Presentazione di Angelo Chemin

Questo lavoro nasce attorno ad un importante nucleo documentario costituito dalla «Relazione del Commissario Prefettizio Tollio Ildebrando letto al ricostituito Consiglio Comunale di Cismon nella tornata del 6 aprile 1923».
È un documento fondamentale per comprendere la fortunosa storia di Cismon del Grappa tra il 1920 e il 1923.
L’edizione di questo documento è lo scopo primario di questa pubblicazione.
La metodologia storica seguita è stata quella di collocarlo nel contesto della storia cismonese di quegli anni. Storia caratterizzata dal ritorno dal profugato, dalla ricostruzione sia materiale che sociale del paese; queste si pongono dentro la circolazione di idee nuove che attraversavano tutta l’Europa sull’onda della rivoluzione russa e dei cambiamenti epocali e dello sconvolgimento europeo al seguito della Grande Guerra.
Cismon, come gli altri paesi del Canale di Brenta, era terra di emigranti. Questi avevano percorsa l’Europa e parecchi di loro erano inseriti nei movimenti operai e politici di quegli anni cruciali.
Ciò che accadde a Cismon, accuratamente messo a tacere negli anni successivi al 1923, è un episodio saliente e non secondario di questo clima; ecco il perché sono state edite alcune testimonianze, indispensabili per rendersi conto di come erano quegli anni nello specifico contesto cismonese.
La breve storia del “Circolo Rosso” è emblematica di quel momento, considerando anche che ci sono state altre esperienze riconducibili a questo contesto, ma ancora ignorate o non sufficientemente studiate.
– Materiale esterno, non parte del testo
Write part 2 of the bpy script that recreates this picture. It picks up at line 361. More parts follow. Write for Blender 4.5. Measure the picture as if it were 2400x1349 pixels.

Rimanendo nel Canale di Brenta, per fare un esempio, sarebbe interessante capire la storia della nascita dei quello che poi sarà il Consorzio Tabacchicultori, ampiamente normalizzato in epoca fascista, ma che dalle testimonianze orali nacque come vero e proprio atto di ribellione della base popolare dei coltivatori verso il monopolio di stato.
Questo mette in rilievo l’importanza che si inizi un’analisi attraverso i documenti d’archivio e la registrazione della storia vissuta, ancora presente della memoria delle famiglie che ne hanno avuta l’esperienza.
Naturalmente interpretazioni e ricordi sono molteplici e diversi. Di qui la necessità di una indagine storica che si riferisca a documenti oltre che ad una analisi antropologica del contesto.
Per la storia cismonese di quegli anni  la Relazione Tollio è un punto di partenza. È interessante che questo documento provvenga dai documenti privati di una famiglia. Da questo inizio si potrà partire e aggiungere altra documentazione esplorando ulteriori fonti e facendo emergere anche testimonianze e ricordi, di ogni genere, conservati nei cassetti di famiglia.
Il presente lavoro non ha pretese di esaustività ma è un inizio per gettare ulteriormente luce su un periodo importante non solo per la storia di Cismon.
La documentazione riportata, oltre alla Relazione Tollio, riguarda alcuni aspetti della Grande Guerra, com’era il paese prima della distruzione, il Profugato, le vicende di alcuni personaggi significativi di quegli anni e altri documenti che testimoniano il clima di quel periodo storico. La documentazione fotografica si è attenuta a questo criterio restituendo, anche visivamente, la situazione e le vicende di quegli anni.